## EXERCISE OBJECTIVE:
The listing below should be copied in full, word for word.

## PROVIDED DATA:
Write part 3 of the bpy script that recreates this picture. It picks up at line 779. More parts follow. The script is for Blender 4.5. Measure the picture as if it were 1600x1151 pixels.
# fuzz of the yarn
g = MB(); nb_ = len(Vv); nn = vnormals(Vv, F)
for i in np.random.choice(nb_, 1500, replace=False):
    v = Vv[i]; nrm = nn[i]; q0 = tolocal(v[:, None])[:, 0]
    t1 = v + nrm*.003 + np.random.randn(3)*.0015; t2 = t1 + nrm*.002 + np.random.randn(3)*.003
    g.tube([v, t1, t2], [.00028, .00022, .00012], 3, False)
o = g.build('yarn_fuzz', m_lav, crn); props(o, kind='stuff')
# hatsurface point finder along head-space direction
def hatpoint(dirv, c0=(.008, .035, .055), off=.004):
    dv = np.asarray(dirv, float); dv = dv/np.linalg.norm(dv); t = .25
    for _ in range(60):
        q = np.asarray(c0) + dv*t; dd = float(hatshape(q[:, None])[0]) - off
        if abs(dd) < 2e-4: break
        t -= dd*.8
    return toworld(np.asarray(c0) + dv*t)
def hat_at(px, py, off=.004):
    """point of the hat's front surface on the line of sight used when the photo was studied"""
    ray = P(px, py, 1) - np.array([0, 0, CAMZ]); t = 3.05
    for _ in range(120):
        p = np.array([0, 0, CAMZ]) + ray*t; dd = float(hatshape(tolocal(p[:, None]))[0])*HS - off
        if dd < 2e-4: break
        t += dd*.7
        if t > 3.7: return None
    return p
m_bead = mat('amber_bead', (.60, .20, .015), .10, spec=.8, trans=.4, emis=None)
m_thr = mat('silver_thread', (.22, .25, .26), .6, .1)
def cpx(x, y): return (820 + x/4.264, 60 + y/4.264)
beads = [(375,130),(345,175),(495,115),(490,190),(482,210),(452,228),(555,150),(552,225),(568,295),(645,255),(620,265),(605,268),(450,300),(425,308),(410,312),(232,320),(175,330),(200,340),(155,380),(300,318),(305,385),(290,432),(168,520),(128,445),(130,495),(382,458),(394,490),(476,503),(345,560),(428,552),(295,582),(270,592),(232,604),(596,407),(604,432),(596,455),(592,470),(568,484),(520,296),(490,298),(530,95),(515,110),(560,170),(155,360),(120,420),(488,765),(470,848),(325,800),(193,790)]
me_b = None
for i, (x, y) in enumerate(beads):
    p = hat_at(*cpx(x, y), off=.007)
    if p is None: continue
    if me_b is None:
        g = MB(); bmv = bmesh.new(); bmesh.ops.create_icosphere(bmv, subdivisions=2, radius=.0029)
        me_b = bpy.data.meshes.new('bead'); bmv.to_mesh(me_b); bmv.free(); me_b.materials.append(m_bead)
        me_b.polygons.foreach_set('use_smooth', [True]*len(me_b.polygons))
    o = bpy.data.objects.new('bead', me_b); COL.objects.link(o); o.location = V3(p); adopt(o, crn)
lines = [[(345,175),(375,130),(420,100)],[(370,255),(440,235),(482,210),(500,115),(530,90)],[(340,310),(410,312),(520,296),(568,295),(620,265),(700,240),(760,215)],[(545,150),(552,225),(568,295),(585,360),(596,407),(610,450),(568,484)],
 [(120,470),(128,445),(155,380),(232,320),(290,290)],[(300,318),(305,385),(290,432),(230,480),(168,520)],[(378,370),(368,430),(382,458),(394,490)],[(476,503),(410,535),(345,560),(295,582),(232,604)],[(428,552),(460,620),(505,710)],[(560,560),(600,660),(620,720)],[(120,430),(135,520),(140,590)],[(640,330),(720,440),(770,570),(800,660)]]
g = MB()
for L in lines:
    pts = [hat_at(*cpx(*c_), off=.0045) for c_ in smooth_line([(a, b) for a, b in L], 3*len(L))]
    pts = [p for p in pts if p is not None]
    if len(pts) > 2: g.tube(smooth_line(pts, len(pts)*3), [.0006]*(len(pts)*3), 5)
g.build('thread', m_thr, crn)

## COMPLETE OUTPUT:
Write part 3 of the bpy script that recreates this picture. It picks up at line 779. More parts follow. The script is for Blender 4.5. Measure the picture as if it were 1600x1151 pixels.
# fuzz of the yarn
g = MB(); nb_ = len(Vv); nn = vnormals(Vv, F)
for i in np.random.choice(nb_, 1500, replace=False):
    v = Vv[i]; nrm = nn[i]; q0 = tolocal(v[:, None])[:, 0]
    t1 = v + nrm*.003 + np.random.randn(3)*.0015; t2 = t1 + nrm*.002 + np.random.randn(3)*.003
    g.tube([v, t1, t2], [.00028, .00022, .00012], 3, False)
o = g.build('yarn_fuzz', m_lav, crn); props(o, kind='stuff')
# hatsurface point finder along head-space direction
def hatpoint(dirv, c0=(.008, .035, .055), off=.004):
    dv = np.asarray(dirv, float); dv = dv/np.linalg.norm(dv); t = .25
    for _ in range(60):
        q = np.asarray(c0) + dv*t; dd = float(hatshape(q[:, None])[0]) - off
        if abs(dd) < 2e-4: break
        t -= dd*.8
    return toworld(np.asarray(c0) + dv*t)
def hat_at(px, py, off=.004):
    """point of the hat's front surface on the line of sight used when the photo was studied"""
    ray = P(px, py, 1) - np.array([0, 0, CAMZ]); t = 3.05
    for _ in range(120):
        p = np.array([0, 0, CAMZ]) + ray*t; dd = float(hatshape(tolocal(p[:, None]))[0])*HS - off
        if dd < 2e-4: break
        t += dd*.7
        if t > 3.7: return None
    return p
m_bead = mat('amber_bead', (.60, .20, .015), .10, spec=.8, trans=.4, emis=None)
m_thr = mat('silver_thread', (.22, .25, .26), .6, .1)
def cpx(x, y): return (820 + x/4.264, 60 + y/4.264)
beads = [(375,130),(345,175),(495,115),(490,190),(482,210),(452,228),(555,150),(552,225),(568,295),(645,255),(620,265),(605,268),(450,300),(425,308),(410,312),(232,320),(175,330),(200,340),(155,380),(300,318),(305,385),(290,432),(168,520),(128,445),(130,495),(382,458),(394,490),(476,503),(345,560),(428,552),(295,582),(270,592),(232,604),(596,407),(604,432),(596,455),(592,470),(568,484),(520,296),(490,298),(530,95),(515,110),(560,170),(155,360),(120,420),(488,765),(470,848),(325,800),(193,790)]
me_b = None
for i, (x, y) in enumerate(beads):
    p = hat_at(*cpx(x, y), off=.007)
    if p is None: continue
    if me_b is None:
        g = MB(); bmv = bmesh.new(); bmesh.ops.create_icosphere(bmv, subdivisions=2, radius=.0029)
        me_b = bpy.data.meshes.new('bead'); bmv.to_mesh(me_b); bmv.free(); me_b.materials.append(m_bead)
        me_b.polygons.foreach_set('use_smooth', [True]*len(me_b.polygons))
    o = bpy.data.objects.new('bead', me_b); COL.objects.link(o); o.location = V3(p); adopt(o, crn)
lines = [[(345,175),(375,130),(420,100)],[(370,255),(440,235),(482,210),(500,115),(530,90)],[(340,310),(410,312),(520,296),(568,295),(620,265),(700,240),(760,215)],[(545,150),(552,225),(568,295),(585,360),(596,407),(610,450),(568,484)],
 [(120,470),(128,445),(155,380),(232,320),(290,290)],[(300,318),(305,385),(290,432),(230,480),(168,520)],[(378,370),(368,430),(382,458),(394,490)],[(476,503),(410,535),(345,560),(295,582),(232,604)],[(428,552),(460,620),(505,710)],[(560,560),(600,660),(620,720)],[(120,430),(135,520),(140,590)],[(640,330),(720,440),(770,570),(800,660)]]
g = MB()
for L in lines:
    pts = [hat_at(*cpx(*c_), off=.0045) for c_ in smooth_line([(a, b) for a, b in L], 3*len(L))]
    pts = [p for p in pts if p is not None]
    if len(pts) > 2: g.tube(smooth_line(pts, len(pts)*3), [.0006]*(len(pts)*3), 5)
g.build('thread', m_thr, crn)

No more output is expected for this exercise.